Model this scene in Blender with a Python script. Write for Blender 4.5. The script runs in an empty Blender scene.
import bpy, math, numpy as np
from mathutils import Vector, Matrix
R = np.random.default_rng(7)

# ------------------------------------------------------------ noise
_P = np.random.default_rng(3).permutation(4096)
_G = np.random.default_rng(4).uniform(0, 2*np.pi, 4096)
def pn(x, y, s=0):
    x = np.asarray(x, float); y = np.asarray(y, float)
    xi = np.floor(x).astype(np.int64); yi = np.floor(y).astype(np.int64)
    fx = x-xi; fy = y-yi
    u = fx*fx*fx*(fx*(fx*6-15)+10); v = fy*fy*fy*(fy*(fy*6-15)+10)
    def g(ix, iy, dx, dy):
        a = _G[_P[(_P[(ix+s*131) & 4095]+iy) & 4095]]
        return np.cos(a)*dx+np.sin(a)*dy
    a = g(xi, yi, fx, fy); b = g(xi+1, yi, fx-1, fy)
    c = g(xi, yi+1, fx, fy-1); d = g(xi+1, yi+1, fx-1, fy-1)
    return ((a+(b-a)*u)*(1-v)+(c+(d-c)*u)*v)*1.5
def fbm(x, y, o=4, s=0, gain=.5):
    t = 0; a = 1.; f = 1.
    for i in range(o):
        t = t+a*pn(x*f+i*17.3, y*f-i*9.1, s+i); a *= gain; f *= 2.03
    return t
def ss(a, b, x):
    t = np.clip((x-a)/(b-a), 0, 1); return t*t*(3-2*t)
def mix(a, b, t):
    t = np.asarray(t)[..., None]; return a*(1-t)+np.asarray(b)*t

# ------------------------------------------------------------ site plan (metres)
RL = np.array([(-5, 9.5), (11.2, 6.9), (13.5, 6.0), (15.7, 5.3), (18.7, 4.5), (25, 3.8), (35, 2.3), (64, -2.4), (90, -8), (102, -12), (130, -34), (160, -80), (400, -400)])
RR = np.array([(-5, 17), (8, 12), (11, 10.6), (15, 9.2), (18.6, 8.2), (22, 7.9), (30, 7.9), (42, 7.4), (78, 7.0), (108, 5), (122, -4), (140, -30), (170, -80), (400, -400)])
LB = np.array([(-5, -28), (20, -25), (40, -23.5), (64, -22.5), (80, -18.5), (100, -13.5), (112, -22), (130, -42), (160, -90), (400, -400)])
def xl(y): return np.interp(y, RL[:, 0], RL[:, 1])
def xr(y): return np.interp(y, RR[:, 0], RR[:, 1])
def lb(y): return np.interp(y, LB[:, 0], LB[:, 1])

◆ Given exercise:
Set down each line of the material verbatim, from the first line through the line that contains "R = np.random.default_rng(7)".

◆ Correct answer:
Model this scene in Blender with a Python script. Write for Blender 4.5. The script runs in an empty Blender scene.
import bpy, math, numpy as np
from mathutils import Vector, Matrix
R = np.random.default_rng(7)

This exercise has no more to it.